MANIFESTATIONS AND INCARNATIONS

Ashtamurti, the Eightfold Manifestation
Brahma, in a fit of divine dissatisfaction, ceased to create and went into deep and steady contemplation. He merged his individuality with the Supreme Brahman, the Absolute. He held all his vital breaths and sat rock-still, conserving his energies, brimful of quiet ecstasy. The divine lotus which hung head down, in the center of his heart, filled out with the creator's rarefied inhalation, and stood erect, facing upwards. It opened out and expanded in fragrant welcome, ready to receive a new birth. Brahma then installed Shiva in its very center on a miniscule pin-point of pure bliss.

Shiva Manifests
Brahma held him close, wrapped in the soul-stirring hum of the mystic syllable Om, till Shiva, sensing the need of the hour, chose to come out of Brahma's forehead. Brahma gave him eight names. These linked him with the five elements and their related sensations, to the sun, the moon and to the sacrificer or the individual soul, jiva.

Shiva stood, displaying all his eight forms with their emanating powers as Ashtamurti (the eight-formed). And is personified in an obvious image. It has the heaven as head, the quarters as ears; the sun, moon and fire as eyes; the sky as umbilicus. The winds blow netherworlds are his feet. He is clothed in the oceans and ornamented with the constellations. Shiva is now the whole universe-outspread, upstanding and colossal.

Panchamukha -the Fivefold Manifestation
In another manifestation he assumes five major forms through five successive aeons, beginning with the Shveta (white) Kalpa.
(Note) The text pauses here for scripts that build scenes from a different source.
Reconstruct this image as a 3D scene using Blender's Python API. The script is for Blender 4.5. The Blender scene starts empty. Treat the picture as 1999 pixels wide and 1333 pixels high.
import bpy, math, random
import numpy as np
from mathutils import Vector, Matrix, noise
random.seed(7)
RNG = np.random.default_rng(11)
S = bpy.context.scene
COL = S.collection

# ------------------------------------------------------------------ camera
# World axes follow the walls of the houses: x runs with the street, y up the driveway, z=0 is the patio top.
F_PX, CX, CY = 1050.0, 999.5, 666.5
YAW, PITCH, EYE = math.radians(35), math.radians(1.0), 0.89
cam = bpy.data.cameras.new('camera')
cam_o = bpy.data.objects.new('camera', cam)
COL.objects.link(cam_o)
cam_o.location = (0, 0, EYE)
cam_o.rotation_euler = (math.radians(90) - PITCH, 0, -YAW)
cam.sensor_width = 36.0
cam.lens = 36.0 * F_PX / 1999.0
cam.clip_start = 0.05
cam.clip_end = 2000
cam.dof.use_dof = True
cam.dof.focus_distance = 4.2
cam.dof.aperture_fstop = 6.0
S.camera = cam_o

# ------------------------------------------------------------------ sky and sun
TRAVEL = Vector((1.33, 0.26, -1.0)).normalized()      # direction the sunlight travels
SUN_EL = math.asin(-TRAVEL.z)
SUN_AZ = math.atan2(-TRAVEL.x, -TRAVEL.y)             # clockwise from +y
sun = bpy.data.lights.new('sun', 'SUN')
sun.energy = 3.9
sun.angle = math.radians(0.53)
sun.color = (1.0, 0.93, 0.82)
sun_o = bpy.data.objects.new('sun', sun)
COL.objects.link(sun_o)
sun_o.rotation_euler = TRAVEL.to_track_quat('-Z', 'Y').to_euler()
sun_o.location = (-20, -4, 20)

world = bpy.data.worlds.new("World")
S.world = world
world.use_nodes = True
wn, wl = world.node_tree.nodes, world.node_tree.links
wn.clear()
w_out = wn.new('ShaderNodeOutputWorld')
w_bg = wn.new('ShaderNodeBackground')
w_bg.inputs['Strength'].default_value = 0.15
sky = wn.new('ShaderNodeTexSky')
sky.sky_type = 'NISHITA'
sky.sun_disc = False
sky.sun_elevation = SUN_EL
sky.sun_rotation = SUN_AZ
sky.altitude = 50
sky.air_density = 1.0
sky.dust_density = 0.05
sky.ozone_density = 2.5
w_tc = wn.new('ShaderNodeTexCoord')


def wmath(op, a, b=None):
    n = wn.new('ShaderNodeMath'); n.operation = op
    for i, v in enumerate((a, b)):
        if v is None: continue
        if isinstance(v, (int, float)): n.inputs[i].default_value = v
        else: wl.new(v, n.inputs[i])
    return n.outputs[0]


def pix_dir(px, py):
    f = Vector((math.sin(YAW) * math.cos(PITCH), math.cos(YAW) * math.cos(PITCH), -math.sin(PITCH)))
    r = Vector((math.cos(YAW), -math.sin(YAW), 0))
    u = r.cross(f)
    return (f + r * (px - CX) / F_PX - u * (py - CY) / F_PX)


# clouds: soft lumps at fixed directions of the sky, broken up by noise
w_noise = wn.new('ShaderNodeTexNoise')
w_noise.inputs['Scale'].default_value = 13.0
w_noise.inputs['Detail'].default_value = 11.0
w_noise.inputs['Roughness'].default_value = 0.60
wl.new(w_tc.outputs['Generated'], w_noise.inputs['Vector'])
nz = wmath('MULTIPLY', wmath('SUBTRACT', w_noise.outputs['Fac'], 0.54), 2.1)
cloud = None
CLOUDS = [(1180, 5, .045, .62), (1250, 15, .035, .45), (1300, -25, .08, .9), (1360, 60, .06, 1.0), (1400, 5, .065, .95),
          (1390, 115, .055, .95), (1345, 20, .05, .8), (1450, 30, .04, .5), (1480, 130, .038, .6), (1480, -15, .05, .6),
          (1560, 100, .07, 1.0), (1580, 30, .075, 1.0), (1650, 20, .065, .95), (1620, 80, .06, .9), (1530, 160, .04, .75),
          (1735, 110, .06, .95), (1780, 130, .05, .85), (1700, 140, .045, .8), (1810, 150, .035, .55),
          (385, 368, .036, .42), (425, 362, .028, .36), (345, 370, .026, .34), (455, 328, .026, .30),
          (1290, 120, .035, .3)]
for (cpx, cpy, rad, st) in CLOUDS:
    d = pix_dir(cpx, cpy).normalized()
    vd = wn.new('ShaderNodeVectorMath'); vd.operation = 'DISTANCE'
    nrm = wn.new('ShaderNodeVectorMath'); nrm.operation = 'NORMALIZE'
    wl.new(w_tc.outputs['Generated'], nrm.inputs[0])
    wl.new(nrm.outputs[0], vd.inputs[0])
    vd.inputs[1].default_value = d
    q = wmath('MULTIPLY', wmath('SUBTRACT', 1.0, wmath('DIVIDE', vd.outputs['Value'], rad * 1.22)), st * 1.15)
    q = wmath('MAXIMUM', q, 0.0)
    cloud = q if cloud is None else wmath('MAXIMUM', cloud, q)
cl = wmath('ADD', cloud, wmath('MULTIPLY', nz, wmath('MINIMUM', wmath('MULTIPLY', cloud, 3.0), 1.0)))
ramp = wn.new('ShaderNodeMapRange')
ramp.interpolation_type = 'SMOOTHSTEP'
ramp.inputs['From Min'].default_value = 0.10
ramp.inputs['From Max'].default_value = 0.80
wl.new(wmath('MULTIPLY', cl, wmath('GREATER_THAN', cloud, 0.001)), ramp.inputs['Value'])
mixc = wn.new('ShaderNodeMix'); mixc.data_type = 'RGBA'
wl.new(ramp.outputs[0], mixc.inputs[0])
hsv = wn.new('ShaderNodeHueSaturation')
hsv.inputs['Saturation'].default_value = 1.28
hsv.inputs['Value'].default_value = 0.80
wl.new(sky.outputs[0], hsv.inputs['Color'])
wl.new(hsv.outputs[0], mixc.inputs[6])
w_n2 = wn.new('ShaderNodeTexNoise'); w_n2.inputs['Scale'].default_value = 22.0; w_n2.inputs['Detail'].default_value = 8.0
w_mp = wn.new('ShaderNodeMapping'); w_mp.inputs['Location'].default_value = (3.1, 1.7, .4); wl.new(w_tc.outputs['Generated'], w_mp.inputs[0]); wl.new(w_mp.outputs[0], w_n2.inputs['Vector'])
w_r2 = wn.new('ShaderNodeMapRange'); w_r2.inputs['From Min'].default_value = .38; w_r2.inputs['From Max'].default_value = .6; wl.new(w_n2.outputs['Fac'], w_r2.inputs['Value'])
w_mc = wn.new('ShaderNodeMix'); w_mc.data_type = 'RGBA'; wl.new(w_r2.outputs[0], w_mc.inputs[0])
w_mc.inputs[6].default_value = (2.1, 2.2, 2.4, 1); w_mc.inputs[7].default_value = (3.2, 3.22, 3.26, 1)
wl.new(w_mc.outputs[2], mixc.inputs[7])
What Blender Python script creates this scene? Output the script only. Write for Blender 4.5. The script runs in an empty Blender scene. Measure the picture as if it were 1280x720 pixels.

The first was Sadyojata (Sudden One. White haired, clothed in white and wearing white garlands, even the blood that coursed through his veins was white. Next came Vamadeva (Beautiful God), red, with the aeon also taking its name from the prevailing warm redness-Lohita (red). Then followed the Pita (yellow) Kalpa, yellow through and through, when Shiva appeared as Tatpurusha (That Male). He wore tranquil yellow. Yellow gave place to black in the Krishna (black) Kalpa and he assumed a terrible form as the deadly Kala (Time), black and forbidding (bhora); but to those who knew and recognized him, the terror ceased to be and he became Aghore (not terrible)- which was the name of the manifestation in that kalpa. The last was Vishvarupa (universal form), crystal clear and transparent, presiding supreme over the other four.

Shiva anchored the form, drew it together and brought it down to earth with a simple device. He pronounced the four (excluding the Vishvarupa) to be his sons, and simultaneously established them as the basis for human life, since the social norms proceeded in sets of four. These were the four castes - brahmachari (student), grihasta (householder), vanaprastha (forest-dweller) and sannyasi (ascetic); the four goals -dharma (duty), artha (wealth) kama (desire), moksha (liberation); the four groups of beings -egg-born, womb-born, seed born and sweat-born (insects). It was a neat summation, a construct that led simply and directly to Shiva as the source of life, its wellsprings.